I think that if you’re going to make a futuristic racer then there is huge potential to be creative with it. I’d want to go to places I’ve never even imagined. Then, I want to race on tracks that are fantastical. There’s probably an exciting blend of science fiction world and racing game waiting to be made by someone. (Let’s hope someone else does it!)
I think there’d have to be weaponry of some sort in there, and the craft would have to be quite incredible. I enjoyed the Episode One “Pod Race” sequence, but I didn’t like the crafts in them. And I enjoyed the ‘Speeder Bike” sequence more back in 1983 – who didn’t?
Zero Sum Game
There’s one last anecdote to mention when it comes to “F-Zero.” Back in January 2012, I was working for another company on a racing game when the phone rang. It was a junior marketing guy from Nintendo’s UK office in Windsor. He asked me if ‘there was any chance’ we could do a new “F-Zero” for them. And if so, ‘could you be ready to show it at E3 in June?” Because they were short of games coming to their Wii U hardware. The UK guys had been brainstorming and putting trying to match Western developers with Nintendo owned intellecutal property.
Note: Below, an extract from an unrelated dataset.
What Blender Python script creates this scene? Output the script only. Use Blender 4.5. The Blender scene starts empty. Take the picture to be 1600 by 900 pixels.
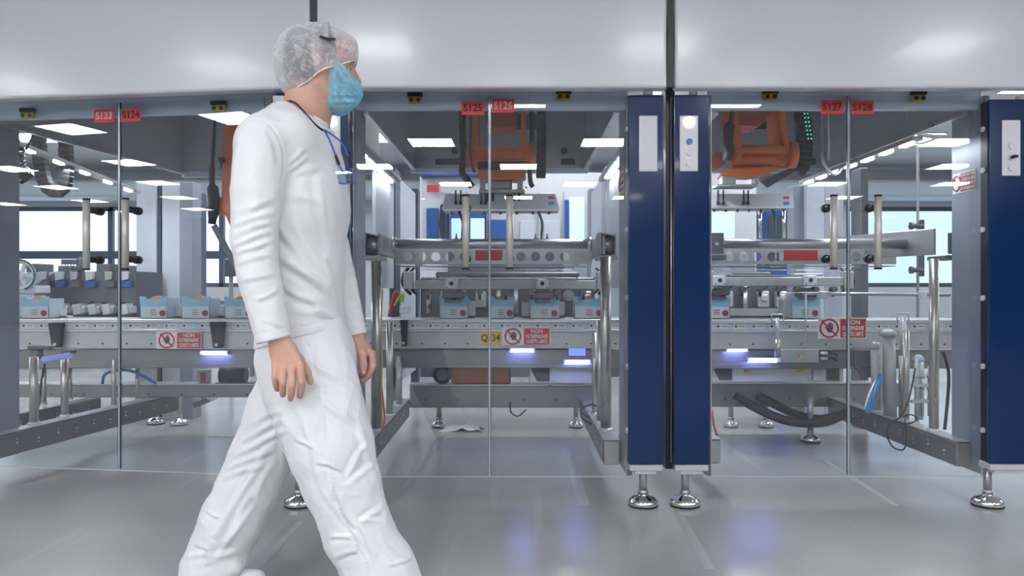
import bpy, bmesh, math, random
import numpy as np
from mathutils import Vector, Matrix, Euler

random.seed(7)
SC = bpy.context.scene
COL = SC.collection
F = 1200.0            # focal length in photo pixels
CX, CY, CH = 810.0, 455.0, 0.95   # vanishing point in the photo, camera height

# ------------------------------------------------------------------ camera
cd = bpy.data.cameras.new('camera')
cam = bpy.data.objects.new('camera', cd); COL.objects.link(cam)
cam.location = (0, 0, CH); cam.rotation_euler = (math.radians(90), 0, 0)
cd.sensor_width = 36; cd.lens = 36 * F / 1600
cd.shift_x = -(CX - 800) / 1600; cd.shift_y = (CY - 450) / 1600
cd.clip_start = 0.05; cd.clip_end = 200
SC.camera = cam

# ------------------------------------------------------------------ view, world
vs = SC.view_settings
vs.view_transform = 'Standard'; vs.look = 'None'; vs.gamma = 1; vs.use_curve_mapping = False
vs.exposure = 0.30
W = bpy.data.worlds.new('daylight'); SC.world = W; W.use_nodes = True
W.node_tree.nodes['Background'].inputs[0].default_value = (0.74, 0.86, 1.0, 1)
W.node_tree.nodes['Background'].inputs[1].default_value = 1.7
try:
    cy = SC.cycles
    cy.use_denoising = True
    cy.max_bounces = 10; cy.transparent_max_bounces = 40
    cy.diffuse_bounces = 4; cy.glossy_bounces = 5; cy.transmission_bounces = 6
    cy.sample_clamp_indirect = 6.0; cy.sample_clamp_direct = 0
    cy.caustics_reflective = False; cy.caustics_refractive = False
except Exception:
    pass
LAMP_E = 22.0        # ceiling light panels
STRIP_W = 5.0
STRIP_E = 14.0       # white light strips inside the machine
UV_E = 9.0          # bluish sensor strips
ROOM_H = 3.0

# ------------------------------------------------------------------ helpers
def at(px, py, Y):
    """where the line of sight through a photo pixel meets the vertical plane at distance Y"""
    return Vector(((px - CX) * Y / F, Y, CH - (py - CY) * Y / F))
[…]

To some people I’ve met, this seems to be super exciting to them. Well, calls like this happen a lot in the games industry. There are always speculative calls from publishers. It used to happen a LOT more a long time ago. The industry was seemingly driven by licensed properties for a good two decades. The strategy really was ‘sell what is on the box, not what is in the box.’
Other things I got asked about doing over the years were: “a true motorsports simulator” for Xbox, “a new Mad Max game called Fury Road” – a good eighteen years before the film ever came out, “a “Days Of Thunder game but set entirely in the UK” (can you guess why I said no?) and last but not least, “the officially licensed Vauxhall car game.” And these are the ones I’ll mention because they each make me smile.
I may have had a Cavalier (!) attitude to these proposals, but I have always been firmly focused on creating games that us, as the developers of them, had FULL creative control over. Working for someone else, on someone else’s stuff presents a huge set of challenges. In my experience, those challenges always slow down development, restrict the development team, and often you get a weaker game as a result. Besides, a game full of Vauxhall Corsas anyone?